No último sábado, dia 15 de março, o portal progressista Brasil 247 publicou uma coluna pelo articulista Jeferson Miola intitulada “Objetivo real com PL da anistia não é anistiar os presos do 8/1, mas provocar confronto e tumulto”. A peça objetiva ressaltar um caráter supostamente golpista dos manifestantes do 8 de janeiro de 2023, incitando a perseguição dos mesmos.
“Ainda em setembro de 2023, cinco meses antes do Bolsonaro lançar a bandeira da anistia em ato na avenida Paulista, a PGR tinha proposto um acordo de não persecução penal a 1.125 denunciados por crimes no 8 de janeiro de 2023 com penas de até quatro anos de reclusão.
“Pelo Acordo, os réus deviam se comprometer a prestar serviços à comunidade, pagar multa de R$ 5.000 a R$ 20 mil [com isenção nos casos de hipossuficiência], participar de curso de 12 horas de duração sobre Democracia, Estado de Direito e Golpe de Estado, e a não manter contas abertas nas redes sociais por dois anos. Com a adesão, também receberiam de volta os passaportes retidos.”
Ou seja, vemos que os “confrontos e tumultos” a que faz menção o título não poderiam ser estimulados caso a acusação farsesca fosse retirada. O acordo em si se configura numa aberração. Ele prevê, como indicado, entre uma série de punições alternativas ao encarceramento, algo previsto em lei para crimes não violentos, o não uso de redes sociais por dois anos.
Para além de o ocorrido no 8 de janeiro de 2023 se traduzir numa manifestação comum, com eventuais depredações que não poderiam ser imputadas a um conjunto de milhares de pessoas, a proibição do uso de redes sociais é uma restrição à liberdade de expressão que não está prevista em lei e opera em flagrante descumprimento à Constituição Federal. Aqui, a PGR propôs a “libertação” dos presos contanto que estes abram mão de seu direito de expressão por dois anos, algo digno de uma ditadura. A sequência de Miola, portanto, pode ser no mínimo caracterizada como cínica:
“Na prática, portanto, o acordo equivale à anistia nos seus efeitos, porque restituía a liberdade imediata à enorme maioria dos golpistas presos.
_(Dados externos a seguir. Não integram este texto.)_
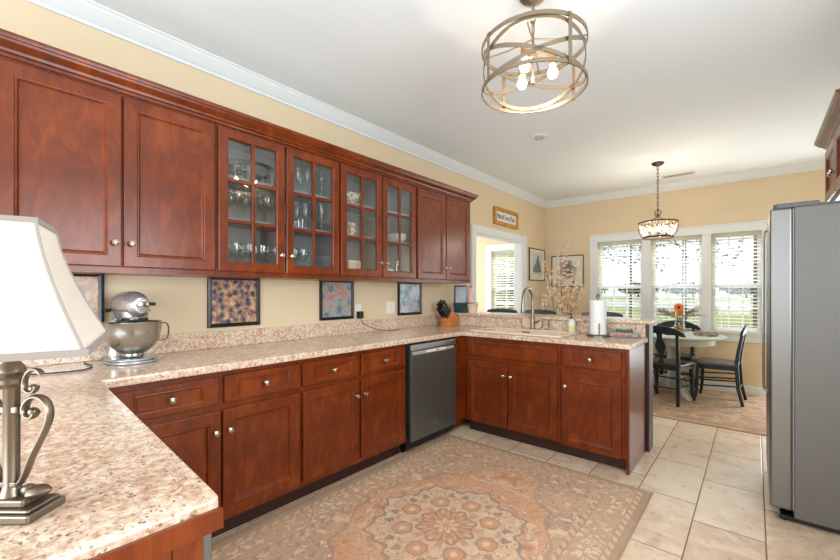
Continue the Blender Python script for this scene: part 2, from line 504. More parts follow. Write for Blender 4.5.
# mouldings
cr = [(0,2.69),(.012,2.69),(.016,2.705),(.030,2.715),(.055,2.738),(.075,2.757),(.082,2.768),(.092,2.772),(.092,ZC),(0,ZC)]
struct('trim_1', MB().sweep(cr, [(0,YN),(0,YF),(XR,YF),(XR,YN)], closed=True), WHITE, 'white crown moulding around the ceiling')
bb = [(0,0),(.016,0),(.016,.085),(.008,.10),(0,.10)]
struct('baseboard_far', MB().sweep(bb, [(0,YF),(2.86,YF)]), WHITE)
struct('trim_5', MB().holed([(2.865,0),(2.93,0),(2.93,2.10),(3.60,2.10),(3.60,0),(3.645,0),(3.645,2.17),(2.865,2.17)], [], YF-.02, YF, 'y'), WHITE, 'white casing around the added glass door')
struct('baseboard_left', MB().sweep(bb, [(0,OP1+.14),(0,YF)]), WHITE)
struct('baseboard_right', MB().sweep(bb, [(XR,4.42),(XR,3.95)]), WHITE)
struct('baseboard_back', MB().sweep(bb, [(XB,YF),(-.12,YF)]), WHITE)
# cased opening
m = MB()
for x0, x1 in ((0,.02),(-.14,-.12)):
    m.holed([(OP0-.10,0),(OP0,0),(OP0,OPZ),(OP1,OPZ),(OP1,0),(OP1+.13,0),(OP1+.13,OPZ+.10),(OP0-.10,OPZ+.10)], [], x0, x1, 'x')
m.holed([(OP0-.004,0),(OP0+.012,0),(OP0+.012,OPZ-.012),(OP1-.012,OPZ-.012),(OP1-.012,0),(OP1+.004,0),(OP1+.004,OPZ+.004),(OP0-.004,OPZ+.004)], [], -.12, 0, 'x')
struct('trim_2', m, WHITE, 'white casing around the opening to the next room', bevel=.004)
# dining window casing
m = MB(); y0, y1 = YF-.022, YF
m.box(.725,2.815,y0,y1,WZ1,2.15); m.box(.725,.835,y0,y1,WZ0,WZ1); m.box(2.765,2.815,y0,y1,WZ0,WZ1)
m.box(1.451,1.566,y0,y1,WZ0,WZ1); m.box(2.163,2.262,y0,y1,WZ0,WZ1)
m.box(.715,2.825,y0-.008,y1,2.135,2.16)
m.box(.70,2.84,YF-.055,YF,WZ0-.03,WZ0); m.box(.725,2.815,y0,y1,.645,WZ0-.03)
struct('trim_3', m, WHITE, 'white casing, sill and apron around the dining windows', bevel=.004)
m = MB(); a, b = BWIN
m.box(a-.12,b+.12,y0,y1,WZ1-.015,2.15); m.box(a-.12,a,y0,y1,WZ0,WZ1-.015); m.box(b,b+.12,y0,y1,WZ0,WZ1-.015); m.box(a-.14,b+.14,YF-.05,YF,WZ0-.03,WZ0); m.box(a-.12,b+.12,y0,y1,.65,WZ0-.03)
struct('trim_4', m, WHITE, 'white casing around the window of the next room', bevel=.004)
SLAT = plain('white_blind_slat', S(238,238,236), .45)
nt = SLAT.node_tree; tr = nt.nodes.new('ShaderNodeBsdfTranslucent'); tr.inputs[0].default_value = S(250,250,248); mxs = nt.nodes.new('ShaderNodeMixShader'); mxs.inputs[0].default_value = .75
nt.links.new(nt.nodes['Principled BSDF'].outputs[0], mxs.inputs[1]); nt.links.new(tr.outputs[0], mxs.inputs[2]); nt.links.new(mxs.outputs[0], nt.nodes['Material Output'].inputs['Surface'])
def window(n, a, b, z0=WZ0, z1=WZ1):
    zm = (z0+z1)/2 - .06; m = MB(); w = .04
    for (p, q, yy) in ((z0, zm+.02, YF+.075), (zm-.02, z1, YF+.105)):
        m.ringframe(a, b, p, q, [(0,yy),(w,yy),(w,yy+.028),(0,yy+.028)])
    o = struct('window_%d' % n, m, WHITE)
    g = MB(); c0 = o.location
    for (p, q, yy) in ((z0, zm+.02, YF+.085), (zm-.02, z1, YF+.115)):
        g.box(a+w, b-w, yy, yy+.005, p+w, q-w)
    g.build('window_pane', PANE, o, world=True)
    mu = MB()
    for (p, q, yy) in ((z0, zm+.02, YF+.08), (zm-.02, z1, YF+.11)):
        for k in (1,2):
            x = a+w+(b-a-2*w)*k/3; mu.box(x-.008, x+.008, yy, yy+.02, p+w, q-w)
        zz = (p+q)/2; mu.box(a+w, b-w, yy, yy+.02, zz-.008, zz+.008)
    mu.build('muntins', WHITE, o, world=True)
    return o
def blind(label, a, b, z0=WZ0, z1=WZ1, tilt=9, bottom=.006):
    t = thing('window_blind', label, 'blind', ((a+b)/2, YF+.035, z0))
    hw = (b-a)/2-.008; H = z1-z0
    MB().box(-hw, hw, -.028, .028, H-.055, H-.002).build('headrail', SLAT, t, bevel=.004)
    s = MB(); n = int((H-.10)/.0445); c, si = math.cos(R(tilt)), math.sin(R(tilt))
    for i in range(n):
        zc = H-.085-i*.0445
        M = Matrix.Translation((0,0,zc)) @ Matrix.Rotation(R(-tilt), 4, 'X')
        b2 = MB().box(-hw, hw, -.025, .025, -.0016, .0016).xf(M); s.add(b2.v, b2.f)
    s.build('slats', SLAT, t)
    MB().box(-hw, hw, -.025, .025, bottom, bottom+.02).build('bottom_rail', SLAT, t, bevel=.003)
    cds = MB()
    for x in (-hw*.6, hw*.6):
        for yy in (-.026, .026): cds.box(x-.0012, x+.0012, yy-.001, yy+.001, bottom+.02, H-.05)
    cds.build('ladder_cords', SLAT, t)
for i, ((a, b), w) in enumerate(zip(WINS, ('white slatted blind on the left pane of the dining window', 'white slatted blind on the middle pane of the dining window', 'white slatted blind on the right pane of the dining window, by the fridge'))):
    window(i+1, a, b); blind(w, a, b)
window(4, BWIN[0], BWIN[1], WZ0, WZ1-.015); blind('white slatted blind on the window seen through the opening to the next room', BWIN[0], BWIN[1], WZ0, WZ1-.015, 20)
def added_window(n, mk, pane):  # unseen windows, added to go with the extra area lamps
    o = struct('window_%d' % n, mk, WHITE); pane.build('window_pane', PANE, o, world=True)
added_window(5, MB().ringframe(.6,3.2,.65,2.3,[(0,YN-.11),(.06,YN-.11),(.06,YN-.07),(0,YN-.07)]), MB().box(.66,3.14,YN-.095,YN-.09,.71,2.24))  # added window behind the camera, goes with its lamp
def xframe(x, a, b, z0, z1, w=.06):
    m = MB()
    m.box(x,x+.04,a,a+w,z0,z1); m.box(x,x+.04,b-w,b,z0,z1); m.box(x,x+.04,a+w,b-w,z0,z0+w); m.box(x,x+.04,a+w,b-w,z1-w,z1)
    return m
added_window(6, xframe(XR+.075,.2,1.8,.95,2.2), MB().box(XR+.09,XR+.095,.26,1.74,1.01,2.14))  # added right wall window, out of view, for the lamp facing the cabinets
m = MB().ringframe(2.93,3.60,.02,2.10,[(0,YF+.10),(.07,YF+.10),(.07,YF+.14),(0,YF+.14)])
o = struct('added_door_1', m, WHITE); MB().box(2.995,3.535,YF+.115,YF+.12,.085,2.035).build('glass_pane', PANE, o, world=True)  # glass door added behind the fridge to light the peninsula end
added_window(7, xframe(XB-.115,4.0,6.0,.7,2.3), MB().box(XB-.10,XB-.095,4.06,5.94,.76,2.24))  # added window, out of view, for the lamp that brightens the next room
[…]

“Apesar, contudo, da enorme atratividade deste acordo, mais da metade dos 1.125 réus ou recusaram ou não responderam à proposta oferecida pela PGR.
“Na verdade, o objetivo real do bolsonarismo com o Projeto de Lei da anistia não é o de anistiar os condenados do 8 de janeiro de 2023, mas sim provocar confronto e tumulto no país diante da iminente condenação e prisão do Bolsonaro e do núcleo dirigente da ‘organização criminosa armada’.”
Os bolsonaristas seriam provocadores ao não aceitar a perseguição política fascista da PGR com seu “acordo” fajuto. Uma farsa para justificar outra. A própria condenação de Bolsonaro opera no mesmo sentido, sob a intenção de retirá-lo das eleições no ano que vem, e nada mais. Segue o articulista:
“A anistia foi planejada como a bandeira central da extrema-direita para o atual período. Foi lançada por Bolsonaro mais de um ano atrás, no ato da avenida Paulista no dia 25 de fevereiro de 2024.”
Essa bandeira política, no entanto, dependia e depende de que uma ala da esquerda se mantenha no apoio à perseguição política operada desde, principalmente, o Judiciário. Assim, a principal bandeira política da extrema direita, segundo o próprio Miola, depende do apoio da esquerda a uma política que não é de esquerda. Não fosse a sanha repressiva, o reboquismo da esquerda à política da burguesia imperialista, a extrema direita perderia sua principal propaganda de mobilização. Mas Miola, e o setor a que dá voz, não irão abrir mão de continuar em profundo erro político:
“O boicote ao acordo de não persecução penal evidencia o nível de radicalização política e ideológica dos extremistas.
“Com esta postura radicalizada, posam de vítimas da perseguição do STF e alimentam a estratégia do bolsonarismo para promover crise política e caos institucional com o PL da anistia que objetiva, na verdade, garantir impunidade a Bolsonaro, aos militares e a todo bando criminoso.”
Segundo Miola, portanto, não há perseguição política, ainda que seja evidente, ainda que no acordo proposto esteja incluído a retirada de todos os elementos envolvidos do debate público, das redes sociais. Seria tudo uma pose! A floresta de ilegalidades perpetrada pelo Judiciário em nome da perseguição política para o cumprimento de um determinado programa não é o que mina a credibilidade da instituição, mas apenas a pose do bolsonarismo. Seria ridículo acreditar nisso, e nem mesmo se pode crer que o próprio Jeferson Miola acredite.